Archive for peter matthiessen

Bob Dylan’s Magesterial “Tell Tale Signs”

Posted in Music with tags , , on October 8, 2008 by johnbuckley100

There comes a moment in every Dylan concert when you hear someone, halfway through a song, turn to his neighbor and say, “Oh, that’s ‘Just Like Tom Thumb’s Blues.” Or whatever the song is he’s finally recognized in its utterly reformed structure.  

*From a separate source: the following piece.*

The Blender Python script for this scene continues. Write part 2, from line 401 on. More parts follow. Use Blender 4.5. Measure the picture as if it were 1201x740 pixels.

In the new issue of Uncut, there’s a wonderfully informative series of interviews, spliced together George Plimpton-style, with many of the participants in the four albums — Oh Mercy, Time Out of Mind, Love & Theft, and Modern Times — whose session tapes were ransacked for this latest installment in The Bootleg Series — Tell Tale Signs.  Over and over again participants relate how Dylan never plays the same song the same way twice.  This can be frustrating to fans at concerts trying to divine from Dylan’s smoke-shot voice and stop-start phrasing just what the Hell we’re listening to. But when it comes to his release of a 39-song, triple CD collection of outtakes, unreleased songs, and the stray live song, it leads not merely to a collection that fills in fanatics’ blanks.  It delivers up a masterpiece.

If the unreleased songs from Oh Mercy here had been available when that album came out nearly 20 years ago, what was viewed as a return to form would have been understood as something else: the opening salvo in a middle-aged rock star’s white knuckled determination to outdo the songs that, as a younger man, had already delivered the stuff of myth. Then the next year came Under The Red Sky, and Dylan was back to scattershot failed definitions of who and what his purpose was.  We had to wait until Time Out Of Mind, eight years after Oh Mercy‘s release, to get a sense of what late-period Dylan was truly building up to.  When the song “Things Have Changed”  won an Oscar after its appearance on the Wonder Boys soundtrack, by now we were astonished — astonished that an artist of Dylan’s calibre would explore age-appropriate themes of death and redemption with the same black humor and melody as he’d previously ennobled youth.  Yet I think that had we gotten a complete version of 1989’s Oh Mercy — with the additional songs, and different takes released on Tell Tale Signs — we would have had at the outset the proper portents of things to come.  Instead, Oh Mercy came off the way Some Girls and Emotional Rescue had for the Stones in the late ’70s: a brief reprise of greatness, before the long slide.  

To understand just how meaningful it is that Dylan offers up different versions of songs we already liked –diamonds of the same size and weight recut by the master into wholly different gems — just listen to “Someday Baby” on Disk One, and compare it to the version on Modern Life.  The latter is one of that album’s highlights — a jaunty, taunting shuffle.  Oh but the new version, with its martial drumming and slowed down pace sends shivers up the spine.  It is starkly beautiful, a reminder of Dylan’s unsurpassed power to stop us in our tracks.  (He’s been doing it for 45 years.)  The Uncut piece has musicians talking about how in the studio, Dylan is continually experimenting with tempo and different keys to make the music fit the words, not the other way around.  It is this level of experimentation that can lead to wildly different results — and in Dylan’s case, spectacular results for each.

The album’s been out for 24 hours.  There are new albums by Oasis, and David Byrne and Brian Eno, and the Pretenders, all waiting for their turn.  There’s a live album by The Clash that has gotten great reviews.  They’ll just have to wait.  When Dylan releases 39 songs from what has proved to be, to these ears at least, perhaps the most meaningful period in his long career, we don’t need to rush.

Listening to Tell Tale Signs made me think of Peter Matthiessen’s recently released Shadow Country.  Mathiessen’s in his ’80s.  He doesn’t have too much time left.  And he spent the last several years not writing a new novel, but taking his trilogy of related novels about Mr. Watson and the Florida of the 1900s and editing them into a single book.  There’s something to be said for that in this context, only the editor has to be us.  Dylan has now given us the archives of his work since 1989.  The four albums — different producers, a core of similar musicians — are clearly of a piece. Yes, his voice has deteriorated even further over 20 years. But we now have the materials to produce our own version of what Dylan’s been aiming for, by putting together a playlist with songs from the original albums, and the better versions, or different versions, we’ve been given.  Dylan calls his incessant road shows The Never-Ending Tour (and the live songs here, like “Lonesome Day Blues” give you a sense of how entertaining his shows still can be, if you’re close enough to the stage to get the band’s full blast.)  Let’s hope that’s an accurate moniker.  One thing that’s clear is we’ve been given all of the elements of a masterwork we can listen to forever.